The United Nations takes an admirable initiative to promote languages and one of the ways to do it is to show the importance of learning and using them. The aim of the UN language days is to celebrate multilingualism and cultural diversity. March 20 is International Francophony Day dedicated to the French language, which is one of the Organization’s six official languages others being Arabic, Chinese, English, Russian and Spanish.
As a true Francophile, I am interested and curious about anything and everything French, be it literature, films, fashion, Bizet opera in Paris, wine and cheese tasting in Normandy, or having champagne in Champagne. I do or dream of doing all these things. But, first and foremost, it all starts with language. And it does not end with France.
There are 29 countries which have French as an official language (Belgium, Benin, Burkina Faso, Burundi, Cameroon, Canada, Central African Republic, Chad, Comoros, Congo, the Democratic Republic of the Congo, Djibouti, Equatorial Guinea, France, Gabon, Guinea, Haiti, Ivory Coast, Luxembourg, Madagascar, Mali, Monaco, Niger, Rwanda, Senegal, Seychelles, Switzerland, Togo, and Vanuatu). English is the only language with official status in more countries, and there are 54 of them. Approximately 300 million people speak French around the world and Africa is the home continent to 50% of French speakers in addition to many Africans who speak French as a second language.

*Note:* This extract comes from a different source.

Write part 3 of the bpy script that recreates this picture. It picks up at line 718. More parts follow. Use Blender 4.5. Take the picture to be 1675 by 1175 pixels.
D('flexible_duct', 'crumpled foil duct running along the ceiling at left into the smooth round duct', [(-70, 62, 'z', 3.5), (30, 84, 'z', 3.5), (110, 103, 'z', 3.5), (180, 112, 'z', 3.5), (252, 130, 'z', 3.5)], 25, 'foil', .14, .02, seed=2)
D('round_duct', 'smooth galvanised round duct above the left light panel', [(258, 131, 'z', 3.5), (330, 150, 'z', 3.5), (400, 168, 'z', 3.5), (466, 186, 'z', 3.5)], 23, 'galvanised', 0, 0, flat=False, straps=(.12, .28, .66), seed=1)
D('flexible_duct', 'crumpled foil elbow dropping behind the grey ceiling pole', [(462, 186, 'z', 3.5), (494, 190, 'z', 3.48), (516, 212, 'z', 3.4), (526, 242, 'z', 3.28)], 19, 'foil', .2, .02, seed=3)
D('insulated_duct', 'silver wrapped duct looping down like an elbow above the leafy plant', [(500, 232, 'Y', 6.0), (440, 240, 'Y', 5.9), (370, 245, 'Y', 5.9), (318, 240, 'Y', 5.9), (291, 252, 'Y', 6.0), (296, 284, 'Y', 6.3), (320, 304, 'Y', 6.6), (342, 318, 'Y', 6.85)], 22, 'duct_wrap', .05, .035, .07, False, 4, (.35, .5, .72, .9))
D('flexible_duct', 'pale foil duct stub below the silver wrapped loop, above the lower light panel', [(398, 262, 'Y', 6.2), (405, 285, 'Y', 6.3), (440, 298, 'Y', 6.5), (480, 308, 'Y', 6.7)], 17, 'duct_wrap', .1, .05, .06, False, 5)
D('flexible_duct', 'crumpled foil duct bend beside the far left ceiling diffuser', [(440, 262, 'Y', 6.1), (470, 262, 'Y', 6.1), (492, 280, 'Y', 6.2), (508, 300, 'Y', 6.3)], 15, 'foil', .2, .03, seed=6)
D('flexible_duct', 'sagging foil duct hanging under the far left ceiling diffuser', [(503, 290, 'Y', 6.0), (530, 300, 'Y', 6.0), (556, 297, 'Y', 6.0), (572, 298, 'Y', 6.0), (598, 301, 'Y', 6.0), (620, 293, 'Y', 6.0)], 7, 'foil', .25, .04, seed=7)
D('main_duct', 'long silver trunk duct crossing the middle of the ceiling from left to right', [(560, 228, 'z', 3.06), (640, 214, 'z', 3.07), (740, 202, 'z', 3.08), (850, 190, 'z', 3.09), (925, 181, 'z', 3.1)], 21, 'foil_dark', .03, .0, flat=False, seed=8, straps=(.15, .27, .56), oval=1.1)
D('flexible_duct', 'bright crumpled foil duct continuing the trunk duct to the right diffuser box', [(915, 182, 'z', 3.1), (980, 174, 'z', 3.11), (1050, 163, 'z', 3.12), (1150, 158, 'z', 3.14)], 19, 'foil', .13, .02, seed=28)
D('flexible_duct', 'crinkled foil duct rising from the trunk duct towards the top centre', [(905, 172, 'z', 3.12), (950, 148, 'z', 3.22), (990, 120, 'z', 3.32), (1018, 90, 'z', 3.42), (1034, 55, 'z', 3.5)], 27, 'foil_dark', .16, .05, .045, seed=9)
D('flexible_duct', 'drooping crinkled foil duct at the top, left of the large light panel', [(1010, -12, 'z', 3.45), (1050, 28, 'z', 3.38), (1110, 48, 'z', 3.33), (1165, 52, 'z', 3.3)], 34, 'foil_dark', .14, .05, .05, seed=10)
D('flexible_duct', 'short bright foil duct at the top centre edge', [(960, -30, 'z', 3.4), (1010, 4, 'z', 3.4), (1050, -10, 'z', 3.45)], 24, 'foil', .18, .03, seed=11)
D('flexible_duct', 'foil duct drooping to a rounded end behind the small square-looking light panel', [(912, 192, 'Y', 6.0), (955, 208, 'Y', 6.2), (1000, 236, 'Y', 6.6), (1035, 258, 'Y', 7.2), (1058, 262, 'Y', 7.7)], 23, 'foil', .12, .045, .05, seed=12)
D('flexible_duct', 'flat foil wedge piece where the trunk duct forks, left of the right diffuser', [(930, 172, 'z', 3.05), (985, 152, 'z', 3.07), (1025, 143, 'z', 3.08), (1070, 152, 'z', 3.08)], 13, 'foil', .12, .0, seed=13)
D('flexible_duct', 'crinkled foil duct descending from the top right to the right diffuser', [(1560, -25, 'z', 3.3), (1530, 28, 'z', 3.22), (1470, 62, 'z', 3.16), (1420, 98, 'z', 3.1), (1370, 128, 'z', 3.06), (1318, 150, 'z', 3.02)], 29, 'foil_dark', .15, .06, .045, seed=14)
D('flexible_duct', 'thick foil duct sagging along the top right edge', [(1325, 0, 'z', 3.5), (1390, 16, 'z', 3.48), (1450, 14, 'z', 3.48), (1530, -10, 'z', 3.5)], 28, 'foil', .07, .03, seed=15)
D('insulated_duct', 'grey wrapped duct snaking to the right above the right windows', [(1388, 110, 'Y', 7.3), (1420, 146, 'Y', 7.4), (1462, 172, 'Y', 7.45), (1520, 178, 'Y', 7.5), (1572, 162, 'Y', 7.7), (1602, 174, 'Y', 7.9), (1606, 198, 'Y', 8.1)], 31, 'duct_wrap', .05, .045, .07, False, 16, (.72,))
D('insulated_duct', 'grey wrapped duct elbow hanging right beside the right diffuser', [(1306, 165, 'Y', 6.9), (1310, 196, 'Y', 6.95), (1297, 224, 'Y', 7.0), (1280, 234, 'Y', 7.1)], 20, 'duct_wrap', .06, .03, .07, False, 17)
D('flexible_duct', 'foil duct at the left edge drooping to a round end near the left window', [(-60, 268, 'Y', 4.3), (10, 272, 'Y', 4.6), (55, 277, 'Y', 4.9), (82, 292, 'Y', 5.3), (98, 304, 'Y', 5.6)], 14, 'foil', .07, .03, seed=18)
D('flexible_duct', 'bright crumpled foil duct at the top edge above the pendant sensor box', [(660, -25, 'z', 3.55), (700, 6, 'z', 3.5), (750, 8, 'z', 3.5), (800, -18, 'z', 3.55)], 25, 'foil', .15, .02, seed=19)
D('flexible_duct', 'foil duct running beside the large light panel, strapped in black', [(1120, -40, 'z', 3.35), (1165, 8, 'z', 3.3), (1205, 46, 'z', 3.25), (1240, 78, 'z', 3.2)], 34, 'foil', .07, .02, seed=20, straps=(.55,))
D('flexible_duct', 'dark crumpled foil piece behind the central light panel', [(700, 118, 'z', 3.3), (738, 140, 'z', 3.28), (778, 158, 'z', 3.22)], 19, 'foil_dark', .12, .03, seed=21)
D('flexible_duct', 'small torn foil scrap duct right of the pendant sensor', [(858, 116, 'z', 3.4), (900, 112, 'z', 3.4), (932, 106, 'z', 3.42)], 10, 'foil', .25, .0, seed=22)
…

French descended from Latin* spoken in the Roman Empire alongside the other Romance languages such as Portuguese and Spanish and is more than a thousand years old. It became the official language of France in 1539.
French, together with English, are the only two languages taught in every single country in the world. And the new French government has a serious agenda for supporting the promotion and learning the language even more so. In January, they launched the platform “My Idea for The French Language” for the international francophones and francophiles to share ideas for ways to promote and learn the language. Mr. E. Macron government’s ambitions do not stop there. The President has appointed the French-Maroccan writer Leïla Slimani as “Madame Francophonie” to be the ambassador of the language and to aim to increase the number of francophones to 750 million by 2050.
Indeed, there were times when French had the lead as the world’s lingua franca, and there persists this common myth about French people being somewhat too proud and not willing to learn other languages. Personally, I have encountered many who learn and speak English, for example, and often with an extremely charming accent. As these two languages are quite different in pronunciation, which at times can be challenging both ways, they share however the same alphabet with some minor differences and plenty of same vocabulary**. The French words such as savoir fair, faux pas, carte blanche, and oeuvre are naturally used by English speakers, while French speakers have adopted English words such as le weekend, le casting, mail, un toast in their daily usage. There is even a term for the overuse of English words in French – namely Franglais. It is amusing to stumble across comments made by Marcel Proust in his writings on Anglomania in France and anglicisms (English words) in the daily use back in the late 19th c.
The syntax*** in these two languages is a different story and some humorous in-between translation situations might occur. Once I paid a coffee visit to a French ex-pat who resides in Copenhagen. The spacious apartment was saturated with the coffee smell and lit by the broad smile of the host who was greeting her guests in English. “Welcome home!” we were hearing. It was likely was her literal, spontaneous, word-for-word translation of “Bienvenue chez moi” whilst dropping “moi” at the end. The English greeting, which would sound like “Welcome to my home” and has squeezed “to my” between “welcome” and “home” is unnatural to a French speaker. Anyway, it was honey-sweet, and the nicest welcome one could possibly receive, I thought.

Sincere effort to speak a foreign language, even when it is not perfect, can make a memorable, uplifting, and skill-improving experience for you and those around you: basic language knowledge + a broad smile = a great language and social experience.
*Latin, the language of ancient Rome, appeared on the Italian peninsula in about 1000 BCE. Alongside classical Latin, a spoken vernacular version developed, which spread with the Roman army conquering new lands and thus expanding the empire. France was then Gaul, where people spoke Celtic (Gaulish) and Germanic (Frankish) languages. Julius Caesar took over Gaul in the first century BCE, introduced Latin to locals; it stayed and later developed into lingua romana rustica and today’s French language.
** French has had some great influence on the English vocabulary. There were a couple of waves of French language influence on English. It began with Normandy’s Viking chief William the Conqueror who sieged England in 1066 and the country’s society became bilingual, the upper class spoke French and the peasants spoke English. Written languages were French and Latin. A lot of French loan words poured into English in 1200-1300 due to the high cultural prestige the French language had. Later influences were seen after 1500. Even to this day, the English Finance Minister is called after the French Chancellor of the Exchequer.
***Syntax – word order in a sentence, a structure of a sentence.